Copy the data below exactly, omitting any picture it contains.
★ ★ ★
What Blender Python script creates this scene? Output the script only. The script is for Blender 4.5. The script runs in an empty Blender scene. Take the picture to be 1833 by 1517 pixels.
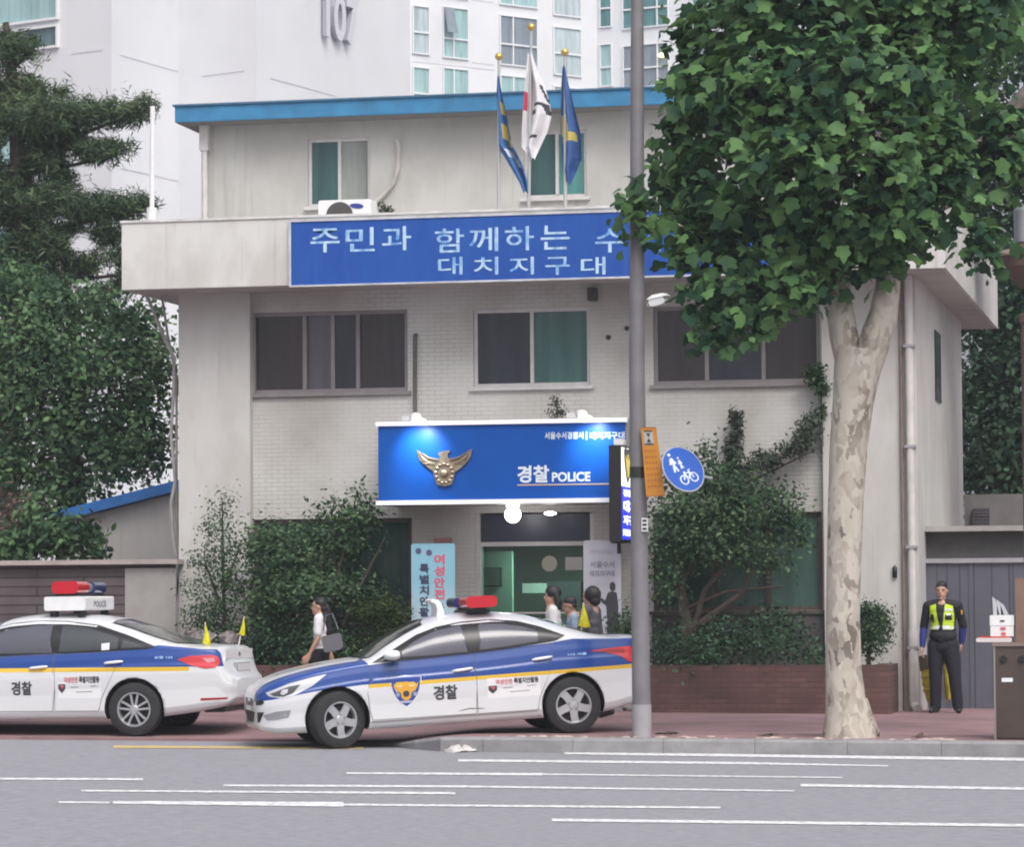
import bpy, bmesh, math, random
import numpy as np
from mathutils import Vector, Matrix
R = math.radians
rnd = random.Random(7)
nr = np.random.RandomState(11)
scene = bpy.context.scene
COL = scene.collection

# ------------------------------------------------------------------ camera, sky, sun, exposure
CAM_F, CAM_YAW, CAM_TILT, CAM_ROLL, CAM_H = 6000.0, R(12.0), R(2.99), 0.0067, 1.7
PW, PH = 1833.0, 1517.0
_F = np.array([-math.sin(CAM_YAW)*math.cos(CAM_TILT), math.cos(CAM_YAW)*math.cos(CAM_TILT), math.sin(CAM_TILT)])
_R0 = np.array([math.cos(CAM_YAW), math.sin(CAM_YAW), 0.0]); _U0 = np.cross(_R0, _F)
_RT = _R0*math.cos(CAM_ROLL)-_U0*math.sin(CAM_ROLL); _UP = _U0*math.cos(CAM_ROLL)+_R0*math.sin(CAM_ROLL)
_C = np.array([0.0, 0.0, CAM_H])
cd = bpy.data.cameras.new('camera'); cam = bpy.data.objects.new('camera', cd); COL.objects.link(cam)
cam.matrix_world = Matrix(((_RT[0], _UP[0], -_F[0], 0), (_RT[1], _UP[1], -_F[1], 0), (_RT[2], _UP[2], -_F[2], CAM_H), (0, 0, 0, 1)))
cd.sensor_fit = 'HORIZONTAL'; cd.sensor_width = 36.0; cd.lens = 36.0*CAM_F/PW
cd.clip_start = 0.5; cd.clip_end = 3000
scene.camera = cam
SUN_EL, SUN_AZ = R(54), R(148)          # azimuth measured from +Y towards +X
w = bpy.data.worlds.new('World'); scene.world = w; w.use_nodes = True
nt = w.node_tree; nt.nodes.clear()
sky = nt.nodes.new('ShaderNodeTexSky'); sky.sky_type = 'NISHITA'; sky.sun_disc = False
sky.sun_elevation = SUN_EL; sky.sun_rotation = SUN_AZ; sky.dust_density = 6.0; sky.air_density = 1.0; sky.ozone_density = 1.0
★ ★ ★
*Solution for this problem:*
What Blender Python script creates this scene? Output the script only. The script is for Blender 4.5. The script runs in an empty Blender scene. Take the picture to be 1833 by 1517 pixels.
import bpy, bmesh, math, random
import numpy as np
from mathutils import Vector, Matrix
R = math.radians
rnd = random.Random(7)
nr = np.random.RandomState(11)
scene = bpy.context.scene
COL = scene.collection

# ------------------------------------------------------------------ camera, sky, sun, exposure
CAM_F, CAM_YAW, CAM_TILT, CAM_ROLL, CAM_H = 6000.0, R(12.0), R(2.99), 0.0067, 1.7
PW, PH = 1833.0, 1517.0
_F = np.array([-math.sin(CAM_YAW)*math.cos(CAM_TILT), math.cos(CAM_YAW)*math.cos(CAM_TILT), math.sin(CAM_TILT)])
_R0 = np.array([math.cos(CAM_YAW), math.sin(CAM_YAW), 0.0]); _U0 = np.cross(_R0, _F)
_RT = _R0*math.cos(CAM_ROLL)-_U0*math.sin(CAM_ROLL); _UP = _U0*math.cos(CAM_ROLL)+_R0*math.sin(CAM_ROLL)
_C = np.array([0.0, 0.0, CAM_H])
cd = bpy.data.cameras.new('camera'); cam = bpy.data.objects.new('camera', cd); COL.objects.link(cam)
cam.matrix_world = Matrix(((_RT[0], _UP[0], -_F[0], 0), (_RT[1], _UP[1], -_F[1], 0), (_RT[2], _UP[2], -_F[2], CAM_H), (0, 0, 0, 1)))
cd.sensor_fit = 'HORIZONTAL'; cd.sensor_width = 36.0; cd.lens = 36.0*CAM_F/PW
cd.clip_start = 0.5; cd.clip_end = 3000
scene.camera = cam
SUN_EL, SUN_AZ = R(54), R(148)          # azimuth measured from +Y towards +X
w = bpy.data.worlds.new('World'); scene.world = w; w.use_nodes = True
nt = w.node_tree; nt.nodes.clear()
sky = nt.nodes.new('ShaderNodeTexSky'); sky.sky_type = 'NISHITA'; sky.sun_disc = False
sky.sun_elevation = SUN_EL; sky.sun_rotation = SUN_AZ; sky.dust_density = 6.0; sky.air_density = 1.0; sky.ozone_density = 1.0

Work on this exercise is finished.